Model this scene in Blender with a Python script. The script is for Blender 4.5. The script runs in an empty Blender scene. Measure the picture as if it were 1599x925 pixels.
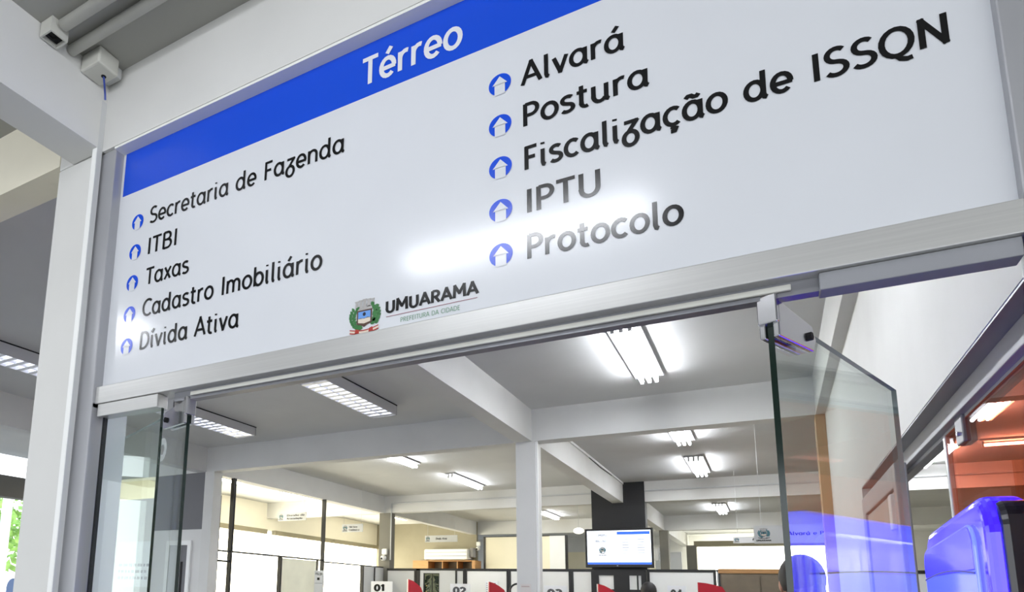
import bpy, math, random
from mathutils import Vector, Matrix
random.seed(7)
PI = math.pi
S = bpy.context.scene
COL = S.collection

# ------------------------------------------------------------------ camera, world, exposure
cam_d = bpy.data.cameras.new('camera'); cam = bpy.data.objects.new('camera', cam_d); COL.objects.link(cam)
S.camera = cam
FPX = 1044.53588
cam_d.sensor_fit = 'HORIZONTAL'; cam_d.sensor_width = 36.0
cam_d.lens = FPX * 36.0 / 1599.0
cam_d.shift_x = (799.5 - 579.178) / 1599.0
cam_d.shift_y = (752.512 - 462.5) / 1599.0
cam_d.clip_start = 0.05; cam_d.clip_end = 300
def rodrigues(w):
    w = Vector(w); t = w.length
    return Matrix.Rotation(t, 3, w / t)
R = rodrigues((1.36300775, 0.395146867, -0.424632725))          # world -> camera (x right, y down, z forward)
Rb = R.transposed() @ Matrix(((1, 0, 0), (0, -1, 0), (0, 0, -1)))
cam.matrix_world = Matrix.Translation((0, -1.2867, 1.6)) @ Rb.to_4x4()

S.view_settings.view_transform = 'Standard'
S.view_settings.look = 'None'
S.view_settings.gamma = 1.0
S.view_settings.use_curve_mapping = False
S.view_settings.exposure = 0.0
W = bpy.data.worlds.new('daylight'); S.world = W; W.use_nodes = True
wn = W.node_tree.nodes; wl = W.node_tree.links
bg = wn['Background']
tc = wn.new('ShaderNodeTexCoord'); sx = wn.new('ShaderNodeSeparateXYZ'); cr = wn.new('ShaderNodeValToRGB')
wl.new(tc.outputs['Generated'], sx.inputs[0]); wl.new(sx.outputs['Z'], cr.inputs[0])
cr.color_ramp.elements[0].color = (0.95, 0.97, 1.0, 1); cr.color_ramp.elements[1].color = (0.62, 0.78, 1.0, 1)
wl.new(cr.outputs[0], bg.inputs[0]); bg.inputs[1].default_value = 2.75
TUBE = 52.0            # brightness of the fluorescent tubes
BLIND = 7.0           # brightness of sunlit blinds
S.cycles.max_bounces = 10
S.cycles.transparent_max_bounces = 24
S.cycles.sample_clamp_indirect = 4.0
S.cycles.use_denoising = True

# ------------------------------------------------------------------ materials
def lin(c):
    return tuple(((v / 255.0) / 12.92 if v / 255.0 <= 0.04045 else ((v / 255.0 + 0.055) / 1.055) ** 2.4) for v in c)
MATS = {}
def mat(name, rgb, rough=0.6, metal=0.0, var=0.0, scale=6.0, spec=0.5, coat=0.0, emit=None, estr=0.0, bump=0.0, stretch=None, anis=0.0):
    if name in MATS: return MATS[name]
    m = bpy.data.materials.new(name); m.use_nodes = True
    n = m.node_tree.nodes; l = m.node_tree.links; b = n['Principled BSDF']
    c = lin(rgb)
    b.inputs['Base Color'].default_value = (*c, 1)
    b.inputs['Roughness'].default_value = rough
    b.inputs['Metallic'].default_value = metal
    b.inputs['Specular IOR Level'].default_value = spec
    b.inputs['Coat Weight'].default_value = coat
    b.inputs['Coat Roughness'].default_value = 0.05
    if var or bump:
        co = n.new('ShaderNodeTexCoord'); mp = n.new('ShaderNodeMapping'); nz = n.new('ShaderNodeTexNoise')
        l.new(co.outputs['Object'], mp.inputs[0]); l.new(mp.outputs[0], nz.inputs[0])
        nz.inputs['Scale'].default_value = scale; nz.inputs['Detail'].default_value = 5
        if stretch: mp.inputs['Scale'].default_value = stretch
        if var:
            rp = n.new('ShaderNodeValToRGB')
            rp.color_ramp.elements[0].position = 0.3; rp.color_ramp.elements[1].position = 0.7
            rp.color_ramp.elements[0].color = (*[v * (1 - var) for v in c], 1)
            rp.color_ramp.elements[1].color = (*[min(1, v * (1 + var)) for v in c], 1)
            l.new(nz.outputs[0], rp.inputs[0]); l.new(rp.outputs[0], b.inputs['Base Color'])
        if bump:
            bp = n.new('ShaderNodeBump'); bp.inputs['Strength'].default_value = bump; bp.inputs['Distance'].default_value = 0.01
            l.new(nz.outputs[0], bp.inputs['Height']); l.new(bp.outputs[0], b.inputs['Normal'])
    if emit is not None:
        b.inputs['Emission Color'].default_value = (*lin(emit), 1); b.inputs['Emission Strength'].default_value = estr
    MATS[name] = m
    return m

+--

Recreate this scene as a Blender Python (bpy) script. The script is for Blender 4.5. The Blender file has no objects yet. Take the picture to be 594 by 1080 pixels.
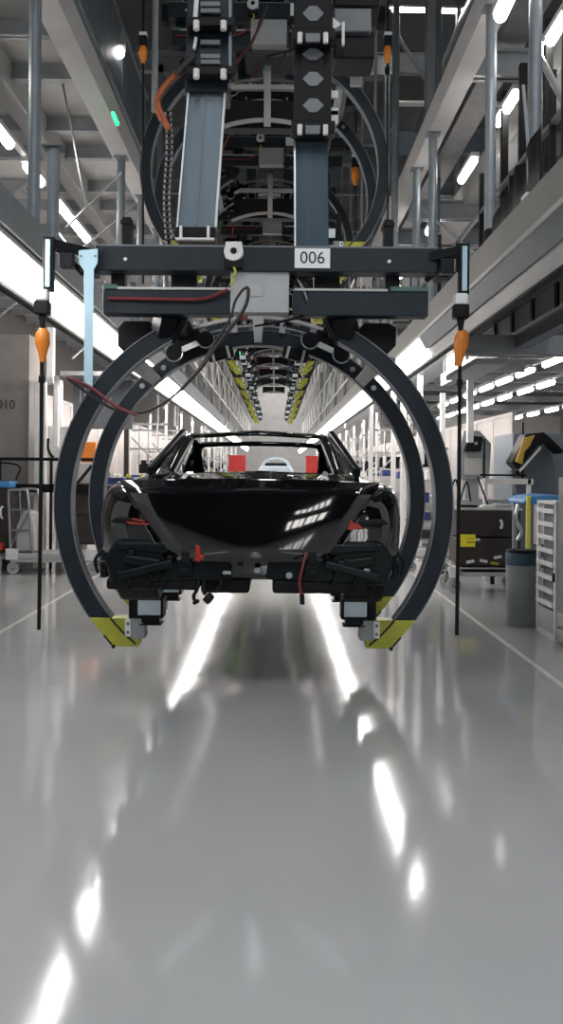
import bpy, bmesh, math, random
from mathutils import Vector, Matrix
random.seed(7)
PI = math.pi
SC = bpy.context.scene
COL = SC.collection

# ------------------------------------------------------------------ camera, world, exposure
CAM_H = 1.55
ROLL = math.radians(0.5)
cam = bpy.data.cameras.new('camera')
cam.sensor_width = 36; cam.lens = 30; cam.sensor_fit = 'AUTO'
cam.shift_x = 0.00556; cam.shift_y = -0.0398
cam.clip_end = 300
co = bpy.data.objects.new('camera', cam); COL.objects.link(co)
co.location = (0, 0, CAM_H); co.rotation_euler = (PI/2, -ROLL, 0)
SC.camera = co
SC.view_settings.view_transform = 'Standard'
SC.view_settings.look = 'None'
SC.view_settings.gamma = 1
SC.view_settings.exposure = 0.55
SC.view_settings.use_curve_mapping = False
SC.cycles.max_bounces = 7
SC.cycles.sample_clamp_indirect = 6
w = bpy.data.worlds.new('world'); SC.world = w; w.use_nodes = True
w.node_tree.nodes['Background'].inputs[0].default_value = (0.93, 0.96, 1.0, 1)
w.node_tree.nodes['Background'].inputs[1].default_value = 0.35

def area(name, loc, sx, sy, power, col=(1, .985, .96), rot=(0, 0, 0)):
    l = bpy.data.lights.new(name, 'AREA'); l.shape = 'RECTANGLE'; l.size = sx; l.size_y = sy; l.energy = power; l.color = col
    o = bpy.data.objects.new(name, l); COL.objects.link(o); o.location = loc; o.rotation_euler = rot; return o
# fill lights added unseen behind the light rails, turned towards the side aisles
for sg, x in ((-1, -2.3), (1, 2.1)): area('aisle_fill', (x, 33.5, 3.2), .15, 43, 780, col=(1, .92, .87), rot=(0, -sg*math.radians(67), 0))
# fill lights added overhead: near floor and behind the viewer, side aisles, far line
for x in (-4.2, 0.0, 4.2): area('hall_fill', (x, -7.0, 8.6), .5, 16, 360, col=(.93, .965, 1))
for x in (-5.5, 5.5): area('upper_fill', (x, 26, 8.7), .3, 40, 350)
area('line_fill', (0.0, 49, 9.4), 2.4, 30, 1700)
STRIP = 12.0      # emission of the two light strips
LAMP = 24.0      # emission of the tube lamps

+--

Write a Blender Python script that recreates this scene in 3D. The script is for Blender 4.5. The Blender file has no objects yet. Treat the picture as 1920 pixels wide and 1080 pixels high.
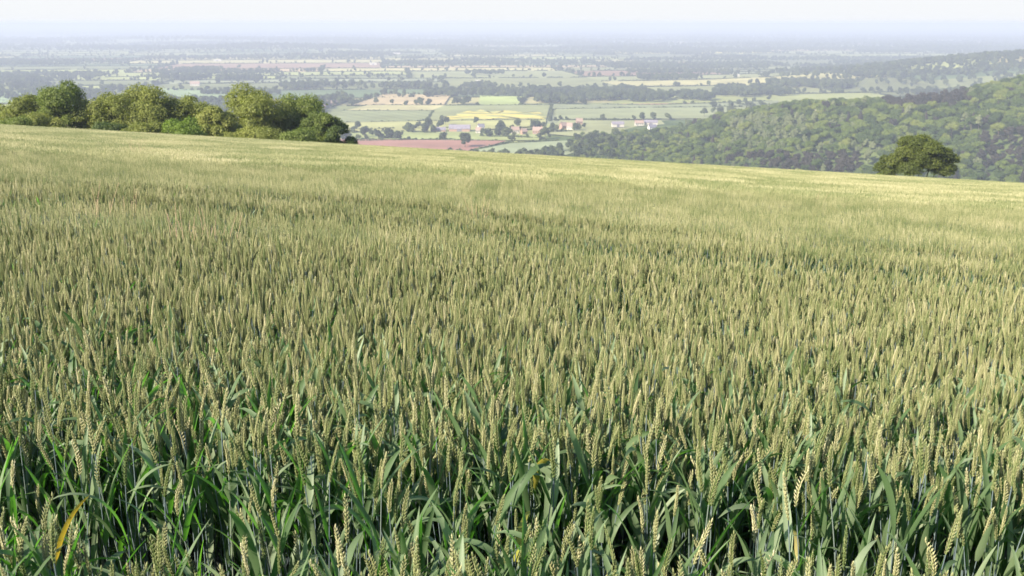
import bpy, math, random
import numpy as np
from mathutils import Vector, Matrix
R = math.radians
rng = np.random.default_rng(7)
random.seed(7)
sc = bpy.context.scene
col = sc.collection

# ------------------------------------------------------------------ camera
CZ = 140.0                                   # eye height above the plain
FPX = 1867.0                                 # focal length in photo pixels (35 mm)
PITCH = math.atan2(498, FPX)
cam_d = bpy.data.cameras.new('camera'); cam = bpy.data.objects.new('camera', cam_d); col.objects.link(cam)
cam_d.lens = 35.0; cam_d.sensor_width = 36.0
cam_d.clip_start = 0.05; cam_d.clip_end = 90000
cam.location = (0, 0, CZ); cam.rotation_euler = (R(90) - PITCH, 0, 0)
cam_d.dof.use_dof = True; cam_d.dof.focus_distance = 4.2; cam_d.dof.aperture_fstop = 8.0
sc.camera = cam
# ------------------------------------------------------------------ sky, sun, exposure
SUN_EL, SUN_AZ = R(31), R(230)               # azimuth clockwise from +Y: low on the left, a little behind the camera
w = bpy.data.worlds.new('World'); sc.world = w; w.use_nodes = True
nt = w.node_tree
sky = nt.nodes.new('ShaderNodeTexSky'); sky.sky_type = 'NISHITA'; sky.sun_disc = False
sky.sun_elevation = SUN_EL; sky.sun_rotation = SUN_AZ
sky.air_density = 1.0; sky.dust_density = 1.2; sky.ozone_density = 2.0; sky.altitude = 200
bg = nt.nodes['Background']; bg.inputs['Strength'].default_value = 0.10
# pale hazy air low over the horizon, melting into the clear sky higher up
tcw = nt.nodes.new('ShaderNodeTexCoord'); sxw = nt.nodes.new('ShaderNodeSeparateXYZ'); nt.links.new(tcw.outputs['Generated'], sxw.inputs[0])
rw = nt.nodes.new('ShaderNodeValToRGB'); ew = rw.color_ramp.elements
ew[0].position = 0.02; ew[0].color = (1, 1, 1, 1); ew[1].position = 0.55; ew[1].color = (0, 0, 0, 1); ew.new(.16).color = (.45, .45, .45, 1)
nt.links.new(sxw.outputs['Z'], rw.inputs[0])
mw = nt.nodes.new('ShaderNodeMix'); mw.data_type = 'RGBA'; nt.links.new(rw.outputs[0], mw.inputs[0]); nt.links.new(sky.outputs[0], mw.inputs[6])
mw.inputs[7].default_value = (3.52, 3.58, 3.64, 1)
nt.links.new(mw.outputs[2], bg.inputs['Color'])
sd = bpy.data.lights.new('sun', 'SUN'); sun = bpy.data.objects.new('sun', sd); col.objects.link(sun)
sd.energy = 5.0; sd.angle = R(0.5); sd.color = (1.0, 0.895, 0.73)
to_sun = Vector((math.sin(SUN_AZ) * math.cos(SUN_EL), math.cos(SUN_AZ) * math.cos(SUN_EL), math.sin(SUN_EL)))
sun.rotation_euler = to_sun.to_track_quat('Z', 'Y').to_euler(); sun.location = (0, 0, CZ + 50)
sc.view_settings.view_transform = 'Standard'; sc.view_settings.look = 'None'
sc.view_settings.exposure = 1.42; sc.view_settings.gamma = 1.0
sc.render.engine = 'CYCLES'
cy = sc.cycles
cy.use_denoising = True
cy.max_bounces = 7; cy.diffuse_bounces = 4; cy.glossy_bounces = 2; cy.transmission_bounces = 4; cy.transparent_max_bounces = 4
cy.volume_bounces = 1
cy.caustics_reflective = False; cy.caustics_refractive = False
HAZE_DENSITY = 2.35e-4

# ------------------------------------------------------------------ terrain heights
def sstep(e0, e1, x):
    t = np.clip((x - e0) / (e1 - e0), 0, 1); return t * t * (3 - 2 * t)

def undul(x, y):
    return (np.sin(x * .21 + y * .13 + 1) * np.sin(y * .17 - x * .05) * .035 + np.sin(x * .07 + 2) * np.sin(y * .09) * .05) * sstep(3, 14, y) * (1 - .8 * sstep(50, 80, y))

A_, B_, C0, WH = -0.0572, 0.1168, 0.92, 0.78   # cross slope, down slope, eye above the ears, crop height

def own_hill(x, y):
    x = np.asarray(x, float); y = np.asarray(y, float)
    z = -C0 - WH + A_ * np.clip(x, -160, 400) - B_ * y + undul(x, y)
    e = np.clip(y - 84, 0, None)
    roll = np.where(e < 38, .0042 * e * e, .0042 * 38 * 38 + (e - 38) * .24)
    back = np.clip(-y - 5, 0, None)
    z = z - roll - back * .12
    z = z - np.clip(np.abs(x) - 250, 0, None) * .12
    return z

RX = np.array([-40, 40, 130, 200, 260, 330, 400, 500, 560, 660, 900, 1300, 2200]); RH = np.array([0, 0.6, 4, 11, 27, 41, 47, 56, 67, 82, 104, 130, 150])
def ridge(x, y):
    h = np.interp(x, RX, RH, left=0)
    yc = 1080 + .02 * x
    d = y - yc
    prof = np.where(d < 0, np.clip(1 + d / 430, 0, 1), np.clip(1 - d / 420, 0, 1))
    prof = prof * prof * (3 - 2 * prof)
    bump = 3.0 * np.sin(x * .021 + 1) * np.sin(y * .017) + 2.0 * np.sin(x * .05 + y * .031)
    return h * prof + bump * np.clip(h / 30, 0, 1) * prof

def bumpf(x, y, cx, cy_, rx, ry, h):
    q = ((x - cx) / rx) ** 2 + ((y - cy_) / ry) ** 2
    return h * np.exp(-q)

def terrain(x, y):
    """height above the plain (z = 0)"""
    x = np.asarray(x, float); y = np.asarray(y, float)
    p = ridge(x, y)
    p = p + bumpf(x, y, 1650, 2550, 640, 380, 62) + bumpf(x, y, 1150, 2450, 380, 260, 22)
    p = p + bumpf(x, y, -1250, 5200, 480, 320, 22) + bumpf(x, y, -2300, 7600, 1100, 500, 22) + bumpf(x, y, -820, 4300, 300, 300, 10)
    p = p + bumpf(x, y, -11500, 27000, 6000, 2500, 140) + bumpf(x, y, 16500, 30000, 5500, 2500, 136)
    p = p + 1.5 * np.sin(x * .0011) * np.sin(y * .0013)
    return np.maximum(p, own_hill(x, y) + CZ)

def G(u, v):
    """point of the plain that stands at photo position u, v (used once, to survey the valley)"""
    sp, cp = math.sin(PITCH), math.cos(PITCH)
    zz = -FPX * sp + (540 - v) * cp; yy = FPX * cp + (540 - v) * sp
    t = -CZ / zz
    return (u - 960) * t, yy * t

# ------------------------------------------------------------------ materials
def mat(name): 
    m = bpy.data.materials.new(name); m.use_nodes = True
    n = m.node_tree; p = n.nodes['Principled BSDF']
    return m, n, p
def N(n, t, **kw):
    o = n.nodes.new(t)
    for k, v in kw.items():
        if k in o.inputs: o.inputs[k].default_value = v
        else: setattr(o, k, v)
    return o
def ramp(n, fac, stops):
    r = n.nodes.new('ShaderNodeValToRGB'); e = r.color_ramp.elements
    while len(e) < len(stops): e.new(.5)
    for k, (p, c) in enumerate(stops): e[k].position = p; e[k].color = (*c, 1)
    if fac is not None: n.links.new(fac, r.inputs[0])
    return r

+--

### Exercise brief:
Look above for the line with "Recreate this scene" and the line with "w.node_tree.nodes['Background'].inputs[1].default_value = 0.35", then copy exactly the lines from the first through the second, both kept, with no pictures.

### Final result:
Recreate this scene as a Blender Python (bpy) script. The script is for Blender 4.5. The Blender file has no objects yet. Take the picture to be 594 by 1080 pixels.
import bpy, bmesh, math, random
from mathutils import Vector, Matrix
random.seed(7)
PI = math.pi
SC = bpy.context.scene
COL = SC.collection

# ------------------------------------------------------------------ camera, world, exposure
CAM_H = 1.55
ROLL = math.radians(0.5)
cam = bpy.data.cameras.new('camera')
cam.sensor_width = 36; cam.lens = 30; cam.sensor_fit = 'AUTO'
cam.shift_x = 0.00556; cam.shift_y = -0.0398
cam.clip_end = 300
co = bpy.data.objects.new('camera', cam); COL.objects.link(co)
co.location = (0, 0, CAM_H); co.rotation_euler = (PI/2, -ROLL, 0)
SC.camera = co
SC.view_settings.view_transform = 'Standard'
SC.view_settings.look = 'None'
SC.view_settings.gamma = 1
SC.view_settings.exposure = 0.55
SC.view_settings.use_curve_mapping = False
SC.cycles.max_bounces = 7
SC.cycles.sample_clamp_indirect = 6
w = bpy.data.worlds.new('world'); SC.world = w; w.use_nodes = True
w.node_tree.nodes['Background'].inputs[0].default_value = (0.93, 0.96, 1.0, 1)
w.node_tree.nodes['Background'].inputs[1].default_value = 0.35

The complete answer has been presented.